### [Task instructions]
Print exactly those lines that run from the beginning of the data to the line bearing "scene.camera = cam", inclusive.

* * * *

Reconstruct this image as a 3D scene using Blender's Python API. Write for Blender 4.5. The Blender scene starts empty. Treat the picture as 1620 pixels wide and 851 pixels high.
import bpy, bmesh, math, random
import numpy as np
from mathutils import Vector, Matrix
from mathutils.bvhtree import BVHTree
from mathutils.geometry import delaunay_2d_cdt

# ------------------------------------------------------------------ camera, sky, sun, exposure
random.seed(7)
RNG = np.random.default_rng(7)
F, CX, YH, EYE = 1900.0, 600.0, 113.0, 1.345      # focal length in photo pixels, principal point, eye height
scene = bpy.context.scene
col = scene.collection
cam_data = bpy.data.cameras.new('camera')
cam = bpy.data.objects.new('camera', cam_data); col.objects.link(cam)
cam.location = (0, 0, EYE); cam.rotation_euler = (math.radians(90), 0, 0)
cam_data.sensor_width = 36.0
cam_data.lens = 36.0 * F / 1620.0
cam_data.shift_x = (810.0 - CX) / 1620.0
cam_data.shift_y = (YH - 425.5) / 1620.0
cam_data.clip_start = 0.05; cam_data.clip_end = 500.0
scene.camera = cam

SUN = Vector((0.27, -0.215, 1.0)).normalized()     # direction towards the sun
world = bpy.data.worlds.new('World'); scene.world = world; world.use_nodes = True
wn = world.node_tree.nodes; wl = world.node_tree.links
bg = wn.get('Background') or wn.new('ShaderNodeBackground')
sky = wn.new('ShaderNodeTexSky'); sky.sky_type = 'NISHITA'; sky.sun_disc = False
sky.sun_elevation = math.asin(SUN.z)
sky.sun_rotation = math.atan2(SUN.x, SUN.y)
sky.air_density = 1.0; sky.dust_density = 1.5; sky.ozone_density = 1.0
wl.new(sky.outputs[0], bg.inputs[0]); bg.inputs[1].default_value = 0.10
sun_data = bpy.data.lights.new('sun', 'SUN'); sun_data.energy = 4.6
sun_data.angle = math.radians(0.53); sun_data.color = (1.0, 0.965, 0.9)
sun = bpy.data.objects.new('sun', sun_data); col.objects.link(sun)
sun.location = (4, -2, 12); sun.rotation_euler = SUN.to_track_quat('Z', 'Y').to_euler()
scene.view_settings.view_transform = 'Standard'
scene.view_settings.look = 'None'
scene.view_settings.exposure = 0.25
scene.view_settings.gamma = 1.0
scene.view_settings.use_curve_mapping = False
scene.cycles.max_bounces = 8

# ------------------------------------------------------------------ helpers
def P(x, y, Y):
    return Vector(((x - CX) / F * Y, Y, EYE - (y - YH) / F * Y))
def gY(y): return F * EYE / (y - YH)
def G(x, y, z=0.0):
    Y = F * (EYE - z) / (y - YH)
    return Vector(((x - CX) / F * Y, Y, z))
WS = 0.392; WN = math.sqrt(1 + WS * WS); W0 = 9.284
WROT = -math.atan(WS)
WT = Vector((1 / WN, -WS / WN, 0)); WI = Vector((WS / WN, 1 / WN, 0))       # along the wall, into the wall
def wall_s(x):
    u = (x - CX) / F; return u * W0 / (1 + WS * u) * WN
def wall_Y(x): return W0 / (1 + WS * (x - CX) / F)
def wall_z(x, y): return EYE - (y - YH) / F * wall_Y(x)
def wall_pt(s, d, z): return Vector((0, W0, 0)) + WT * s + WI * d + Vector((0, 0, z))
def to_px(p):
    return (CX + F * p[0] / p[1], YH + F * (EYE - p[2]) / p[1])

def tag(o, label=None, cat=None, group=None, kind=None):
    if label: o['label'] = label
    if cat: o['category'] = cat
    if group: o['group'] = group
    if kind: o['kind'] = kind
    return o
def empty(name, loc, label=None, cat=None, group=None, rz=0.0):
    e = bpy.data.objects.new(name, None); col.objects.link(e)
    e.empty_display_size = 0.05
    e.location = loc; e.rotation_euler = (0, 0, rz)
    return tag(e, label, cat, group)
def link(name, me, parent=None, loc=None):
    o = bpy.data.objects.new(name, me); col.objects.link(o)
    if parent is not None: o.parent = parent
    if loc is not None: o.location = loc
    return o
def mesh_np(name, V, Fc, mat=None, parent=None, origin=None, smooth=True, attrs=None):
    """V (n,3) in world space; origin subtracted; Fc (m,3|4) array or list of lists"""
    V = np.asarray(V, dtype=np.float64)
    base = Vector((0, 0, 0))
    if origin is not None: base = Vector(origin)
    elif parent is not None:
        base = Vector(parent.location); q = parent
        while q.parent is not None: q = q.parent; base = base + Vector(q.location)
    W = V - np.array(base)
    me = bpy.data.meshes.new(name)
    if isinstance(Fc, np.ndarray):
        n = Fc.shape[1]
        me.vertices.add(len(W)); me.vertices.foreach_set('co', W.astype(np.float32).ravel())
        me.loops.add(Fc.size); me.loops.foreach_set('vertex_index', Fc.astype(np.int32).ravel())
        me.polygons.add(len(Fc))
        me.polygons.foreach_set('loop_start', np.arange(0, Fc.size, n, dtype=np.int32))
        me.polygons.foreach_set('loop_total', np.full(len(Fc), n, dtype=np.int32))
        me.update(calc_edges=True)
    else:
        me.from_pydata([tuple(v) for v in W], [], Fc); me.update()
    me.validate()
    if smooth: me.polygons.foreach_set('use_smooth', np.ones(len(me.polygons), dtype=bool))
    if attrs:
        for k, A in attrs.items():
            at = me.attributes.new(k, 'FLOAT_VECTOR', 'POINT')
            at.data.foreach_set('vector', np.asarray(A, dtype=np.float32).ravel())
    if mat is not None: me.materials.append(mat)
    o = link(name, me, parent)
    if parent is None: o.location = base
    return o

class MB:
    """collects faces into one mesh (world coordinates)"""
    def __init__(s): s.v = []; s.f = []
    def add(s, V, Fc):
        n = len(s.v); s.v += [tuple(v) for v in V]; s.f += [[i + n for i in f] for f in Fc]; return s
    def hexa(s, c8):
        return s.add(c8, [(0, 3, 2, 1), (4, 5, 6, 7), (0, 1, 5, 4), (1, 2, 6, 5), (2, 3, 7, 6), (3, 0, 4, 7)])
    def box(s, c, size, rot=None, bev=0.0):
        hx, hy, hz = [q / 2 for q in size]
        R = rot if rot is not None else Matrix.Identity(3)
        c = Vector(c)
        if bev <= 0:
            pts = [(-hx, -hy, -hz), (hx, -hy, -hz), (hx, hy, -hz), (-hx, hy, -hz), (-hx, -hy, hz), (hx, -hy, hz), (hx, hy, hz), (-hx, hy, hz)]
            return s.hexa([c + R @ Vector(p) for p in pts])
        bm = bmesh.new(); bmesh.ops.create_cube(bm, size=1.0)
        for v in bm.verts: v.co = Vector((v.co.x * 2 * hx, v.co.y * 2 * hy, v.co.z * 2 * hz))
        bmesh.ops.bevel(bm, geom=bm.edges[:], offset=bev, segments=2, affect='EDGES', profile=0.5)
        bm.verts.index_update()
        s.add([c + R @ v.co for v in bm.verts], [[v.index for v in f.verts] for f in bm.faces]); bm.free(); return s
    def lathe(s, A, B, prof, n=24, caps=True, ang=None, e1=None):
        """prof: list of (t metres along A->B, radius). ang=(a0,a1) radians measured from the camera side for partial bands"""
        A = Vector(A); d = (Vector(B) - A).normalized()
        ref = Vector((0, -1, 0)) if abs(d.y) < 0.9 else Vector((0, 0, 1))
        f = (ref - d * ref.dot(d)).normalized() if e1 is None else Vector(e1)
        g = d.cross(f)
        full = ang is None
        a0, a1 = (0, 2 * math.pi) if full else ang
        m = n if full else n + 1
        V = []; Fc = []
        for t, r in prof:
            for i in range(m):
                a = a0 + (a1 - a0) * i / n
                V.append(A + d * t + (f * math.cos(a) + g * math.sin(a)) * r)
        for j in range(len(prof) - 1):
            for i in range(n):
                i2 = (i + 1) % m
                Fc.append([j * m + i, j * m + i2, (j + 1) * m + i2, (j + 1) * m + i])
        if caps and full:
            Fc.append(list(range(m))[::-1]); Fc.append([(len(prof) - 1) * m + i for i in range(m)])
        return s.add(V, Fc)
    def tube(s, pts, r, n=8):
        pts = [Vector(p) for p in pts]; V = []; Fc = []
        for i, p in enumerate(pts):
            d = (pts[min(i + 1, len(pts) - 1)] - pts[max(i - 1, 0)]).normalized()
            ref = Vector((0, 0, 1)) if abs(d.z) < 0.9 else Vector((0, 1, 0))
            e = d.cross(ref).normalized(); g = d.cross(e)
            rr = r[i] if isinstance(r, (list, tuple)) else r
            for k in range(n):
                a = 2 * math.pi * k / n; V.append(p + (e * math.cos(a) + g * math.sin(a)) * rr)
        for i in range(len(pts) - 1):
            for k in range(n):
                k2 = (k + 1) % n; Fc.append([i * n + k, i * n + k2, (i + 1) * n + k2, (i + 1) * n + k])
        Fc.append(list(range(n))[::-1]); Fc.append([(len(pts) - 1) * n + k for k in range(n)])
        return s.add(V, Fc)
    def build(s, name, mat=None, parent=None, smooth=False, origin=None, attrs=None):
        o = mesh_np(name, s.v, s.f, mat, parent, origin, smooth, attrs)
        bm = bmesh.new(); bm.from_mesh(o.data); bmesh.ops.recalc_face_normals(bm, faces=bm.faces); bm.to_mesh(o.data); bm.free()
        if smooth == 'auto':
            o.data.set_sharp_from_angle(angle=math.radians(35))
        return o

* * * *

### [Solution for this exercise]
Reconstruct this image as a 3D scene using Blender's Python API. Write for Blender 4.5. The Blender scene starts empty. Treat the picture as 1620 pixels wide and 851 pixels high.
import bpy, bmesh, math, random
import numpy as np
from mathutils import Vector, Matrix
from mathutils.bvhtree import BVHTree
from mathutils.geometry import delaunay_2d_cdt

# ------------------------------------------------------------------ camera, sky, sun, exposure
random.seed(7)
RNG = np.random.default_rng(7)
F, CX, YH, EYE = 1900.0, 600.0, 113.0, 1.345      # focal length in photo pixels, principal point, eye height
scene = bpy.context.scene
col = scene.collection
cam_data = bpy.data.cameras.new('camera')
cam = bpy.data.objects.new('camera', cam_data); col.objects.link(cam)
cam.location = (0, 0, EYE); cam.rotation_euler = (math.radians(90), 0, 0)
cam_data.sensor_width = 36.0
cam_data.lens = 36.0 * F / 1620.0
cam_data.shift_x = (810.0 - CX) / 1620.0
cam_data.shift_y = (YH - 425.5) / 1620.0
cam_data.clip_start = 0.05; cam_data.clip_end = 500.0
scene.camera = cam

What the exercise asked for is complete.